# MATERIAL:
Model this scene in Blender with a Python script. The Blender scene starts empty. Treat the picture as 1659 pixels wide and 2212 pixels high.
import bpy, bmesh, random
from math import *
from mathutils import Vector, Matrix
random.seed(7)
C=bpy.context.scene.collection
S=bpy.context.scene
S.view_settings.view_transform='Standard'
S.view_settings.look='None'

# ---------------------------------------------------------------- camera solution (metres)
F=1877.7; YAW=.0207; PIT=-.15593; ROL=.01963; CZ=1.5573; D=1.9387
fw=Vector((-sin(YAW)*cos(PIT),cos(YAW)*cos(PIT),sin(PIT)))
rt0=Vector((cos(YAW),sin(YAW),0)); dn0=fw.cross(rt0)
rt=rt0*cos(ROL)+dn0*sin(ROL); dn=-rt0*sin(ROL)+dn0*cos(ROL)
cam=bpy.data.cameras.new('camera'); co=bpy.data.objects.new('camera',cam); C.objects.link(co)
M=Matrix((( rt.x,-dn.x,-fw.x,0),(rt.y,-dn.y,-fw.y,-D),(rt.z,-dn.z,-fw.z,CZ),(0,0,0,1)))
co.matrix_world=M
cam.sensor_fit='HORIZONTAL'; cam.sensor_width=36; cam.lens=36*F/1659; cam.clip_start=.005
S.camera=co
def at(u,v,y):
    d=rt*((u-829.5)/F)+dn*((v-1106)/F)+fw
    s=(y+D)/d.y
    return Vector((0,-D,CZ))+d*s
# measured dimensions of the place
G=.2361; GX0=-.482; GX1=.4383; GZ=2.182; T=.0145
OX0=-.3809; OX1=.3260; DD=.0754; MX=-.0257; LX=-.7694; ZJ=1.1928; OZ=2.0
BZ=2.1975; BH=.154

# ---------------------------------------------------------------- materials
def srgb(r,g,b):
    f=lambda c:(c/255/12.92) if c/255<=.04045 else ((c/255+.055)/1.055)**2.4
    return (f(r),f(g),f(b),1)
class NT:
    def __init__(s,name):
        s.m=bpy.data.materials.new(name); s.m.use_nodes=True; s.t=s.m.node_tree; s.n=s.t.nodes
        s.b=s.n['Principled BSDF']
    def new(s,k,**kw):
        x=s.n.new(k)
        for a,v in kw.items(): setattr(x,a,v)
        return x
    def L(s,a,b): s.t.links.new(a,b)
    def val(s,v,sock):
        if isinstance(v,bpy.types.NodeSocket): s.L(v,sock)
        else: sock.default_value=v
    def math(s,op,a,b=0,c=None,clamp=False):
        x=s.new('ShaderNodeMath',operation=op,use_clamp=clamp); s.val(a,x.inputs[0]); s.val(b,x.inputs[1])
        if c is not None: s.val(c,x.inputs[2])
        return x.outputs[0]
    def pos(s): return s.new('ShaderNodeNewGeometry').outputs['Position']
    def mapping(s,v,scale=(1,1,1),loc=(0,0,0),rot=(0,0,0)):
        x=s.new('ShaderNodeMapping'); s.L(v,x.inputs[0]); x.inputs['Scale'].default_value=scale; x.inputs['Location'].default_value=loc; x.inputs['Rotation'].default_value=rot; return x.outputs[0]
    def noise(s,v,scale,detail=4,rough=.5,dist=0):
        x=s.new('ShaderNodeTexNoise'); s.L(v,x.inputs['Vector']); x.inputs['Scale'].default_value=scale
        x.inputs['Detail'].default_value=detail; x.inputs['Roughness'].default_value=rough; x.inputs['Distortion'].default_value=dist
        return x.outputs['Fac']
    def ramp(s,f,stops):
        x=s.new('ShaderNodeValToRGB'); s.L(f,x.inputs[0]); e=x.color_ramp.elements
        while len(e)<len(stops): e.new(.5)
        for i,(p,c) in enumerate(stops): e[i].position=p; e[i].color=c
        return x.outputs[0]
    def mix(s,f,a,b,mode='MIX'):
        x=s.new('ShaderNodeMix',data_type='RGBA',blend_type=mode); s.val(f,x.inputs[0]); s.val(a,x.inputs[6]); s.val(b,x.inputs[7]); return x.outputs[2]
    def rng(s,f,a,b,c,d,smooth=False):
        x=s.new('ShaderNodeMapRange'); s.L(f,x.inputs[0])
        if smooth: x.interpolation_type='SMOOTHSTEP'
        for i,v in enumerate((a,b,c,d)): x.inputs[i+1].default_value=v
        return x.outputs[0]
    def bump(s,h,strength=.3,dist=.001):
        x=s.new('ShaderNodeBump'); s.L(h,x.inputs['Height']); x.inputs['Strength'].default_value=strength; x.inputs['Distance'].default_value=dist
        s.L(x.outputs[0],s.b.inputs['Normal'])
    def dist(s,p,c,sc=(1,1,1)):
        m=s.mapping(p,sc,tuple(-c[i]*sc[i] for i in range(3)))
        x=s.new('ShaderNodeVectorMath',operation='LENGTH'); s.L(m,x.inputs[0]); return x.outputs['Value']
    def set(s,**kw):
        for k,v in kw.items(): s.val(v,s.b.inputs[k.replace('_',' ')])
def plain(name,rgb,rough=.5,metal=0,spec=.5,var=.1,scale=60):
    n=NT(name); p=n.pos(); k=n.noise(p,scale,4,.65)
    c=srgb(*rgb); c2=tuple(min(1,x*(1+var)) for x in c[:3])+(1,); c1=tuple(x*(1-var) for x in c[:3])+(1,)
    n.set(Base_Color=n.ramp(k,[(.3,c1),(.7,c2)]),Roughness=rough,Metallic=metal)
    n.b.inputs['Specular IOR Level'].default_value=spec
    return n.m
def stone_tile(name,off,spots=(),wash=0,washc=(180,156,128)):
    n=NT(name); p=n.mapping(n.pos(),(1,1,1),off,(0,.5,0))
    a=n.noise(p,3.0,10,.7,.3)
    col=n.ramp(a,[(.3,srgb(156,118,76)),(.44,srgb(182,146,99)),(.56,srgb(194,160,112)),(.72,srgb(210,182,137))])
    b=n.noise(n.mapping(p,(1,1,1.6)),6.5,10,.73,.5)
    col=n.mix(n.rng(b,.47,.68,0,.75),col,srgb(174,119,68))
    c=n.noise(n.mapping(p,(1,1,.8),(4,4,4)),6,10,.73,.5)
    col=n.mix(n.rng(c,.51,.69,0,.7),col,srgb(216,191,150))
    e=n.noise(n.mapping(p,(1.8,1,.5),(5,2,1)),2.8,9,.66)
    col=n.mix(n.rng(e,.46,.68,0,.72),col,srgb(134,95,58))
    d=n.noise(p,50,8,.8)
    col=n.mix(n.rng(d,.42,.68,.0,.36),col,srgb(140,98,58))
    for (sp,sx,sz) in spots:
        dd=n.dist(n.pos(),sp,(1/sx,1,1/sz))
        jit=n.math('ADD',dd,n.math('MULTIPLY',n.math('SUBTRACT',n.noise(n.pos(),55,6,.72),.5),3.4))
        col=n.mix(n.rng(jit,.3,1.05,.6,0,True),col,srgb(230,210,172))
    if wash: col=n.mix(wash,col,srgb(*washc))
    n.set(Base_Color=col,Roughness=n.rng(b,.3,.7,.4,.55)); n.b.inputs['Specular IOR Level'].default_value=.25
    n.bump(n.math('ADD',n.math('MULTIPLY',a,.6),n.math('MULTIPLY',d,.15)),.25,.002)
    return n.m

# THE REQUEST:
Your task is to reproduce the whole listing exactly.

# FINISHED TASK:
Model this scene in Blender with a Python script. The Blender scene starts empty. Treat the picture as 1659 pixels wide and 2212 pixels high.
import bpy, bmesh, random
from math import *
from mathutils import Vector, Matrix
random.seed(7)
C=bpy.context.scene.collection
S=bpy.context.scene
S.view_settings.view_transform='Standard'
S.view_settings.look='None'

# ---------------------------------------------------------------- camera solution (metres)
F=1877.7; YAW=.0207; PIT=-.15593; ROL=.01963; CZ=1.5573; D=1.9387
fw=Vector((-sin(YAW)*cos(PIT),cos(YAW)*cos(PIT),sin(PIT)))
rt0=Vector((cos(YAW),sin(YAW),0)); dn0=fw.cross(rt0)
rt=rt0*cos(ROL)+dn0*sin(ROL); dn=-rt0*sin(ROL)+dn0*cos(ROL)
cam=bpy.data.cameras.new('camera'); co=bpy.data.objects.new('camera',cam); C.objects.link(co)
M=Matrix((( rt.x,-dn.x,-fw.x,0),(rt.y,-dn.y,-fw.y,-D),(rt.z,-dn.z,-fw.z,CZ),(0,0,0,1)))
co.matrix_world=M
cam.sensor_fit='HORIZONTAL'; cam.sensor_width=36; cam.lens=36*F/1659; cam.clip_start=.005
S.camera=co
def at(u,v,y):
    d=rt*((u-829.5)/F)+dn*((v-1106)/F)+fw
    s=(y+D)/d.y
    return Vector((0,-D,CZ))+d*s
# measured dimensions of the place
G=.2361; GX0=-.482; GX1=.4383; GZ=2.182; T=.0145
OX0=-.3809; OX1=.3260; DD=.0754; MX=-.0257; LX=-.7694; ZJ=1.1928; OZ=2.0
BZ=2.1975; BH=.154

# ---------------------------------------------------------------- materials
def srgb(r,g,b):
    f=lambda c:(c/255/12.92) if c/255<=.04045 else ((c/255+.055)/1.055)**2.4
    return (f(r),f(g),f(b),1)
class NT:
    def __init__(s,name):
        s.m=bpy.data.materials.new(name); s.m.use_nodes=True; s.t=s.m.node_tree; s.n=s.t.nodes
        s.b=s.n['Principled BSDF']
    def new(s,k,**kw):
        x=s.n.new(k)
        for a,v in kw.items(): setattr(x,a,v)
        return x
    def L(s,a,b): s.t.links.new(a,b)
    def val(s,v,sock):
        if isinstance(v,bpy.types.NodeSocket): s.L(v,sock)
        else: sock.default_value=v
    def math(s,op,a,b=0,c=None,clamp=False):
        x=s.new('ShaderNodeMath',operation=op,use_clamp=clamp); s.val(a,x.inputs[0]); s.val(b,x.inputs[1])
        if c is not None: s.val(c,x.inputs[2])
        return x.outputs[0]
    def pos(s): return s.new('ShaderNodeNewGeometry').outputs['Position']
    def mapping(s,v,scale=(1,1,1),loc=(0,0,0),rot=(0,0,0)):
        x=s.new('ShaderNodeMapping'); s.L(v,x.inputs[0]); x.inputs['Scale'].default_value=scale; x.inputs['Location'].default_value=loc; x.inputs['Rotation'].default_value=rot; return x.outputs[0]
    def noise(s,v,scale,detail=4,rough=.5,dist=0):
        x=s.new('ShaderNodeTexNoise'); s.L(v,x.inputs['Vector']); x.inputs['Scale'].default_value=scale
        x.inputs['Detail'].default_value=detail; x.inputs['Roughness'].default_value=rough; x.inputs['Distortion'].default_value=dist
        return x.outputs['Fac']
    def ramp(s,f,stops):
        x=s.new('ShaderNodeValToRGB'); s.L(f,x.inputs[0]); e=x.color_ramp.elements
        while len(e)<len(stops): e.new(.5)
        for i,(p,c) in enumerate(stops): e[i].position=p; e[i].color=c
        return x.outputs[0]
    def mix(s,f,a,b,mode='MIX'):
        x=s.new('ShaderNodeMix',data_type='RGBA',blend_type=mode); s.val(f,x.inputs[0]); s.val(a,x.inputs[6]); s.val(b,x.inputs[7]); return x.outputs[2]
    def rng(s,f,a,b,c,d,smooth=False):
        x=s.new('ShaderNodeMapRange'); s.L(f,x.inputs[0])
        if smooth: x.interpolation_type='SMOOTHSTEP'
        for i,v in enumerate((a,b,c,d)): x.inputs[i+1].default_value=v
        return x.outputs[0]
    def bump(s,h,strength=.3,dist=.001):
        x=s.new('ShaderNodeBump'); s.L(h,x.inputs['Height']); x.inputs['Strength'].default_value=strength; x.inputs['Distance'].default_value=dist
        s.L(x.outputs[0],s.b.inputs['Normal'])
    def dist(s,p,c,sc=(1,1,1)):
        m=s.mapping(p,sc,tuple(-c[i]*sc[i] for i in range(3)))
        x=s.new('ShaderNodeVectorMath',operation='LENGTH'); s.L(m,x.inputs[0]); return x.outputs['Value']
    def set(s,**kw):
        for k,v in kw.items(): s.val(v,s.b.inputs[k.replace('_',' ')])
def plain(name,rgb,rough=.5,metal=0,spec=.5,var=.1,scale=60):
    n=NT(name); p=n.pos(); k=n.noise(p,scale,4,.65)
    c=srgb(*rgb); c2=tuple(min(1,x*(1+var)) for x in c[:3])+(1,); c1=tuple(x*(1-var) for x in c[:3])+(1,)
    n.set(Base_Color=n.ramp(k,[(.3,c1),(.7,c2)]),Roughness=rough,Metallic=metal)
    n.b.inputs['Specular IOR Level'].default_value=spec
    return n.m
def stone_tile(name,off,spots=(),wash=0,washc=(180,156,128)):
    n=NT(name); p=n.mapping(n.pos(),(1,1,1),off,(0,.5,0))
    a=n.noise(p,3.0,10,.7,.3)
    col=n.ramp(a,[(.3,srgb(156,118,76)),(.44,srgb(182,146,99)),(.56,srgb(194,160,112)),(.72,srgb(210,182,137))])
    b=n.noise(n.mapping(p,(1,1,1.6)),6.5,10,.73,.5)
    col=n.mix(n.rng(b,.47,.68,0,.75),col,srgb(174,119,68))
    c=n.noise(n.mapping(p,(1,1,.8),(4,4,4)),6,10,.73,.5)
    col=n.mix(n.rng(c,.51,.69,0,.7),col,srgb(216,191,150))
    e=n.noise(n.mapping(p,(1.8,1,.5),(5,2,1)),2.8,9,.66)
    col=n.mix(n.rng(e,.46,.68,0,.72),col,srgb(134,95,58))
    d=n.noise(p,50,8,.8)
    col=n.mix(n.rng(d,.42,.68,.0,.36),col,srgb(140,98,58))
    for (sp,sx,sz) in spots:
        dd=n.dist(n.pos(),sp,(1/sx,1,1/sz))
        jit=n.math('ADD',dd,n.math('MULTIPLY',n.math('SUBTRACT',n.noise(n.pos(),55,6,.72),.5),3.4))
        col=n.mix(n.rng(jit,.3,1.05,.6,0,True),col,srgb(230,210,172))
    if wash: col=n.mix(wash,col,srgb(*washc))
    n.set(Base_Color=col,Roughness=n.rng(b,.3,.7,.4,.55)); n.b.inputs['Specular IOR Level'].default_value=.25
    n.bump(n.math('ADD',n.math('MULTIPLY',a,.6),n.math('MULTIPLY',d,.15)),.25,.002)
    return n.m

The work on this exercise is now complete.